Thursday, May 13, 2010

Profiling the (Mostly) LDP Renegades

This has been sitting on my hard disk for ten days. I’m not sure that I can do much more with it, so I’m putting it out here without further editing before it rots on the vine. (The Note will be forthcoming, RS.) That’s it for now.



The 2 May virtual deadline for starting new political parties before the July Upper House election in Japan having passed without further incident—the names of parties established after that date are not protected from copycats, which can cause serious problems in the proportional seats vote—it’s a good time to take a look at the upside of the flurry of LDP split-offs for the July Upper House election and beyond. None of them should emerge from the vote with more than a handful of Upper House seats. However, the DPJ is increasingly likely to fall short of a simple Upper House majority and the motley three-party coalition faces a growing chance of losing its collective majority. Thus, the new parties deserve a look as actors in a post-election shakeup. True, Komeito, the political arm of the lay Buddhist organization Sokagakkai, remains the best bet as a post-election coalition partner: it will be able to ensure an Upper House majority by itself for a DPJ-led coalition and is policy-wise more compatible with the latter than its troublesome populist bedmates. However, it has limited upside due to its near-total reliance on its religious base. Thus, the upstarts bear watching with an eye to the future beyond the immediate post-election coalition makeup. With that, here’s a roll call.

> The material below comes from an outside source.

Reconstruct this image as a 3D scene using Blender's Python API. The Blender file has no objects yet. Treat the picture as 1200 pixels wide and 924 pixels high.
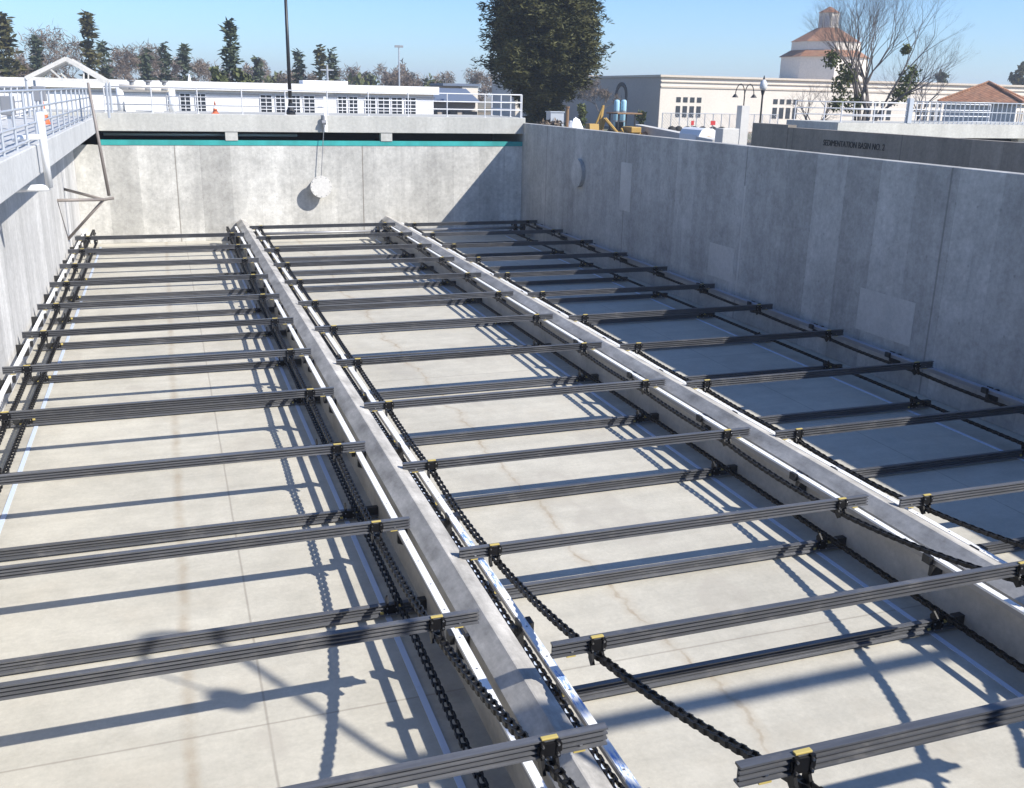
import bpy, bmesh, math, random
from mathutils import Vector, Matrix
random.seed(11)
C = bpy.context.scene.collection
SC = bpy.context.scene
PI = math.pi

# ------------------------------------------------------------------ camera frame
EYE = Vector((0, 0, 6.3)); FPX = 1139.15
pit, yaw, rol = .3, .3396, .0213
FW = Vector((math.sin(yaw)*math.cos(pit), math.cos(yaw)*math.cos(pit), -math.sin(pit)))
_rt = Vector((math.cos(yaw), -math.sin(yaw), 0)); _up = _rt.cross(FW)
RT = math.cos(rol)*_rt + math.sin(rol)*_up
UP = -math.sin(rol)*_rt + math.cos(rol)*_up
cam = bpy.data.cameras.new('camera'); co = bpy.data.objects.new('camera', cam); C.objects.link(co)
m3 = Matrix((RT, UP, -FW)).transposed()
co.matrix_world = Matrix.Translation(EYE) @ m3.to_4x4()
cam.sensor_width = 36; cam.lens = FPX/1200*36; cam.clip_start = .05; cam.clip_end = 6000
SC.camera = co

def ray(u, v): return RT*((u-600)/FPX) - UP*((v-462)/FPX) + FW
def PY(u, v, y):                    # surveying helper: a photo point at a known distance y down the basin
    d = ray(u, v); return EYE + d*(y/d.y)
def PX(u, v, x):
    d = ray(u, v); return EYE + d*(x/d.x)
def PZ(u, v, z):
    d = ray(u, v); return EYE + d*((z-EYE.z)/d.z)
def mpp(p): return (Vector(p)-EYE).dot(FW)/FPX       # metres per photo pixel there

# ------------------------------------------------------------------ materials
def new_mat(name, col, rough=.7, metal=0., spec=.5):
    m = bpy.data.materials.new(name); m.use_nodes = True
    b = m.node_tree.nodes['Principled BSDF']
    b.inputs['Base Color'].default_value = (*col, 1); b.inputs['Roughness'].default_value = rough
    b.inputs['Metallic'].default_value = metal; b.inputs['Specular IOR Level'].default_value = spec
    return m
class NT:
    def __init__(s, m): s.m = m; s.n = m.node_tree.nodes; s.l = m.node_tree.links; s.b = s.n['Principled BSDF']
    def co(s, scale=(1, 1, 1), kind='Object', rot=(0, 0, 0)):
        t = s.n.new('ShaderNodeTexCoord'); mp = s.n.new('ShaderNodeMapping')
        mp.inputs['Scale'].default_value = scale; mp.inputs['Rotation'].default_value = rot
        s.l.new(t.outputs[kind], mp.inputs[0]); return mp.outputs[0]
    def noise(s, scale, detail=4, vec=None, rough=.6):
        n = s.n.new('ShaderNodeTexNoise'); n.inputs['Scale'].default_value = scale
        n.inputs['Detail'].default_value = detail; n.inputs['Roughness'].default_value = rough
        s.l.new(vec if vec is not None else s.co(), n.inputs['Vector']); return n.outputs['Fac']
    def ramp(s, fac, stops):
        r = s.n.new('ShaderNodeValToRGB'); e = r.color_ramp.elements
        while len(e) < len(stops): e.new(.5)
        for k, (p, c) in enumerate(stops):
            e[k].position = p; e[k].color = (c, c, c, 1) if isinstance(c, (int, float)) else (*c, 1)
        s.l.new(fac, r.inputs[0]); return r.outputs[0]
    def mix(s, fac, a, b, mode='MIX'):
        x = s.n.new('ShaderNodeMix'); x.data_type = 'RGBA'; x.blend_type = mode
        for i, q in ((0, fac), (6, a), (7, b)):
            if isinstance(q, (int, float)): x.inputs[i].default_value = q if i == 0 else (q, q, q, 1)
            elif isinstance(q, tuple): x.inputs[i].default_value = (*q, 1)
            else: s.l.new(q, x.inputs[i])
        return x.outputs[2]
    def math(s, op, a, b=None, c=None):
        x = s.n.new('ShaderNodeMath'); x.operation = op
        for i, q in enumerate((a, b, c)):
            if q is None: continue
            if isinstance(q, (int, float)): x.inputs[i].default_value = q
            else: s.l.new(q, x.inputs[i])
        return x.outputs[0]
    def sep(s, vec):
        x = s.n.new('ShaderNodeSeparateXYZ'); s.l.new(vec, x.inputs[0]); return x.outputs
    def base(s, c): s.l.new(c, s.b.inputs['Base Color'])
    def bump(s, h, dist=.01, st=.4):
        x = s.n.new('ShaderNodeBump'); x.inputs['Strength'].default_value = st; x.inputs['Distance'].default_value = dist
        s.l.new(h, x.inputs['Height']); s.l.new(x.outputs[0], s.b.inputs['Normal'])

def line_mask(N, coord, at, half, soft):           # 1 on the line coord == at
    d = N.math('ABSOLUTE', N.math('SUBTRACT', coord, at))
    mr = N.n.new('ShaderNodeMapRange'); mr.inputs[1].default_value = half; mr.inputs[2].default_value = half+soft
    mr.inputs[3].default_value = 1; mr.inputs[4].default_value = 0; N.l.new(d, mr.inputs[0]); return mr.outputs[0]

def concrete_wall(name, col, axis, panel=1.22, pour=6.1, off=0., streak=.35, var=.35, stain=.3, blotch=.5):
    m = new_mat(name, col, .88, spec=.3); N = NT(m)
    xyz = N.sep(N.co()); c = xyz[axis]
    big = N.noise(blotch, 5); fine = N.noise(9, 6, rough=.75)
    sc = [2.2, 2.2, 2.2]; sc[2] = .16
    st = N.noise(1., 5, N.co(tuple(sc)), .65)
    st2 = N.noise(1., 3, N.co((.7, .7, .05)), .5)
    # board panels, each poured a slightly different tone
    k = N.math('FLOOR', N.math('DIVIDE', N.math('ADD', c, off), panel))
    wn = N.n.new('ShaderNodeTexWhiteNoise'); wn.noise_dimensions = '1D'; N.l.new(k, wn.inputs['W'])
    f = N.math('FRACT', N.math('DIVIDE', N.math('ADD', c, off), panel))
    jl = line_mask(N, f, .0, .004, .012); 
    fp = N.math('FRACT', N.math('DIVIDE', N.math('ADD', c, off), pour)); pl = line_mask(N, fp, .5, .0016, .003)
    v = N.ramp(big, [(.25, 1-var), (.75, 1+var*.55)])
    v = N.mix(1., v, N.ramp(st, [(.3, 1-streak), (.7, 1+streak*.4)]), 'MULTIPLY')
    v = N.mix(1., v, N.ramp(st2, [(.35, 1-streak*.5), (.65, 1.06)]), 'MULTIPLY')
    v = N.mix(1., v, N.ramp(fine, [(.3, .80), (.7, 1.10)]), 'MULTIPLY')
    v = N.mix(1., v, N.ramp(N.noise(2.6, 8, rough=.72), [(.34, 1-var*.75), (.6, 1+var*.3)]), 'MULTIPLY')
    v = N.mix(1., v, N.ramp(wn.outputs[0], [(0, .82), (1, 1.08)]), 'MULTIPLY')
    v = N.mix(N.math('MULTIPLY', jl, .22), v, .35, 'MIX')
    v = N.mix(N.math('MULTIPLY', pl, .6), v, .3, 'MIX')
    dr = N.ramp(N.noise(1., 6, N.co((7, 7, .10)), .7), [(.58, 0), (.70, 1)])
    v = N.mix(N.math('MULTIPLY', dr, streak*1.3), v, .55, 'MIX')
    # spatter of small dark marks and tie holes
    tz = N.math('FRACT', N.math('DIVIDE', xyz[2], 1.22)); ty = N.math('FRACT', N.math('DIVIDE', N.math('ADD', c, off+.3), .61))
    th = N.math('MULTIPLY', line_mask(N, tz, .5, .015, .012), line_mask(N, ty, .5, .03, .02))
    v = N.mix(N.math('MULTIPLY', th, .35), v, .35, 'MIX')
    sp = N.ramp(N.noise(2.3, 8, rough=.8), [(.60, 0), (.72, 1)])
    v = N.mix(N.math('MULTIPLY', sp, stain), v, .45, 'MIX')
    N.base(N.mix(1., tuple(col), v, 'MULTIPLY'))
    N.bump(N.noise(14, 6), .006, .35)
    return m

def plain_concrete(name, col, scale=.6, var=.25, fine=12, rough=.85, streaks=None):
    m = new_mat(name, col, rough, spec=.3); N = NT(m)
    v = N.ramp(N.noise(scale, 6), [(.3, 1-var), (.7, 1+var*.4)])
    v = N.mix(1., v, N.ramp(N.noise(fine, 5, rough=.75), [(.3, .85), (.7, 1.08)]), 'MULTIPLY')
    if streaks: v = N.mix(1., v, N.ramp(N.noise(1, 5, N.co(streaks[0], rot=streaks[2])), [(.3, 1-streaks[1]), (.7, 1+streaks[1]*.5)]), 'MULTIPLY')
    N.base(N.mix(1., tuple(col), v, 'MULTIPLY')); N.bump(N.noise(fine*1.5, 5), .004, .3)
    return m

def floor_mat():
    m = new_mat('basin floor slab', (.5, .47, .40), .82, spec=.25); N = NT(m)
    xyz = N.sep(N.co())
    v = N.ramp(N.noise(.35, 6, rough=.65), [(.3, .86), (.7, 1.06)])
    v = N.mix(1., v, N.ramp(N.noise(2.2, 7, rough=.7), [(.3, .90), (.62, 1.05)]), 'MULTIPLY')
    v = N.mix(1., v, N.ramp(N.noise(16, 4, rough=.8), [(.3, .90), (.7, 1.05)]), 'MULTIPLY')
    sw = N.noise(1, 4, N.co((.35, 3.5, 1), rot=(0, 0, .12)))
    v = N.mix(1., v, N.ramp(sw, [(.35, .95), (.65, 1.03)]), 'MULTIPLY')
    col = N.mix(1., (.50, .472, .40), v, 'MULTIPLY')
    warm = N.ramp(N.noise(.8, 4), [(.55, 0), (.75, 1)])
    col = N.mix(N.math('MULTIPLY', warm, .25), col, (.47, .41, .32))
    w1 = N.noise(1.4, 5); w2 = N.noise(.45, 4)
    wob = N.math('MULTIPLY', N.math('SUBTRACT', w1, .5), .10)
    wob2 = N.math('ADD', N.math('MULTIPLY', N.math('SUBTRACT', w2, .5), 1.0), N.math('MULTIPLY', N.math('SUBTRACT', w1, .5), .5))
    # brown water-stained crack along the left bay
    x1 = N.math('ADD', xyz[0], wob)
    soft = line_mask(N, x1, -.22, .018, .09); patch = N.ramp(N.noise(2.6, 5), [(.35, .25), (.65, 1)])
    col = N.mix(N.math('MULTIPLY', N.math('MULTIPLY', soft, patch), .5), col, (.29, .225, .15))
    # saw-cut joints
    for at, ax in ((.55, 0), (8.93, 1), (20.9, 1), (32.9, 1), (12.6, 0)):
        j = line_mask(N, N.math('ADD', xyz[ax], N.math('MULTIPLY', wob, .15)), at, .006, .014)
        col = N.mix(N.math('MULTIPLY', j, .45), col, (.18, .155, .13))
    # wandering crack in the middle bay
    x2 = N.math('ADD', xyz[0], wob2)
    j = line_mask(N, x2, 5.25, .008, .03); col = N.mix(N.math('MULTIPLY', N.math('MULTIPLY', j, patch), .5), col, (.26, .205, .14))
    j = line_mask(N, x2, 5.25, .02, .13); col = N.mix(N.math('MULTIPLY', N.math('MULTIPLY', j, patch), .3), col, (.33, .25, .16))
    # silt gathered along the chain lines and against the walls
    silt = N.ramp(N.noise(1.9, 6, rough=.7), [(.35, 0), (.7, 1)])
    for at in (-2.9, 2.3, 3.4, 8.6, 9.7, 14.8, -3.4, 2.62, 3.1, 8.94, 9.42):
        j = line_mask(N, x1, at, .05, .28); col = N.mix(N.math('MULTIPLY', N.math('MULTIPLY', j, silt), .6), col, (.24, .22, .19))
    pud = N.ramp(N.noise(.55, 3, N.co((1, .6, 1)), .45), [(.60, 0), (.63, .8), (.66, .35), (.9, .3)]); col = N.mix(N.math('MULTIPLY', pud, .6), col, (.38, .35, .30))
    # scuffs
    sc = N.ramp(N.noise(3.1, 9, rough=.85), [(.60, 0), (.74, 1)]); col = N.mix(N.math('MULTIPLY', sc, .3), col, (.25, .23, .21))
    N.base(col); N.bump(N.noise(20, 5), .004, .25)
    return m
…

Your Party (YP): Heads the list in the latest Nikkei-TV Tokyo poll (23-25 April) with 11% in voter intent—after DPJ and LDP at 20% and 4% respectively. Headed by Yoshimi Watanabe, the YP consists of four Lower House members, two LDP and one DPJ defectors and an independent, and one Upper House member, an independent AIDS activist. The YP has by far the biggest upside. First, they share a small-government, free-market orientation that established parties have moved away from in the post-Koizumi years. This makes the YP an unlikely coalition partner with the DPJ under the politics-first Ozawa, but gives it a policy coherence lacking in the other new alternatives. This should serve it well in a broader, if more distant, realignment. Second, it has yout on its side—an appealing quality for an electorate deeply dissatisfied with the status quo. All five Diet members are youthful and articulate post-baby boomers. Third, it will have the largest number of seats among the newcomers—its voter intent share translates into a minimum of five to six proportional Upper House seats in addition to its four incumbents. Finally, it is the only splinter group that has LDP, DPJ and truly independent Diet members.

New Party Reform: Taken over by and renamed for articulate, brainy public favorite and reformist Yoichi Masuzoe, it only took a 2% share in the aforementioned poll, but surged to 7% on the voter intent question. That difference can only be attributed to Masuzoe—he's essentially Moses Malone with four guys from Petersburg, Virginia. If the NPR can hold on to something like that until July, it'll add one or two proportional Upper House seats to the two that are up for reelection in addition to Masuzoe’s, which comes up for reelection in 2013. Still, that’ll only give it five to six, a far cry from the 10-15 seats that the YP is targeting, even if it also retains its one regional seat that is up for reelection. Masuzoe’s star was tarnished when the reform-minded maverick threw in his lot with a group of old-school politicians facing retirement or uphill battles in the July election. Lacking policy coherence and with its leader commanding little to no personal loyalty from his ex-peers in the LDP, the YP’s upside is limited in any post-election maneuvering and the more distant, if roader realignment.

The Sunrise Party of Japan: Middle-of-the-road reformist and fiscal conservative Kaoru Yosano cast his lot with nationalist counter-reform-minded Takeo Hiranuma—to whom he was promptly forced to take a back seat—and friends. The media image of a marriage of convenience among over-the-hill politicians—the average age of its Diet members is seventy—severely limits the SUP’s upside. With three Lower House members and two Lower House members, it will be lucky to break even by holding on to the Upper House seat up for reelection and picking up a proportional seat if the Nikkei-TV Tokyo poll is to be believed,.

Kunio Hatoyama: The sixty-one year old younger brother of the prime minister is the odd man out. He never fulfilled his early promise as the Golden Boy of the LDP; now his peregrinations have left him with no one—not even the members of the LDP rank-and-file to whom he reportedly gave financial assistance early in their political careers—by his side as he impetuously bolted once again in his belief that he would be the precipitator of a new realignment of the Japanese political order.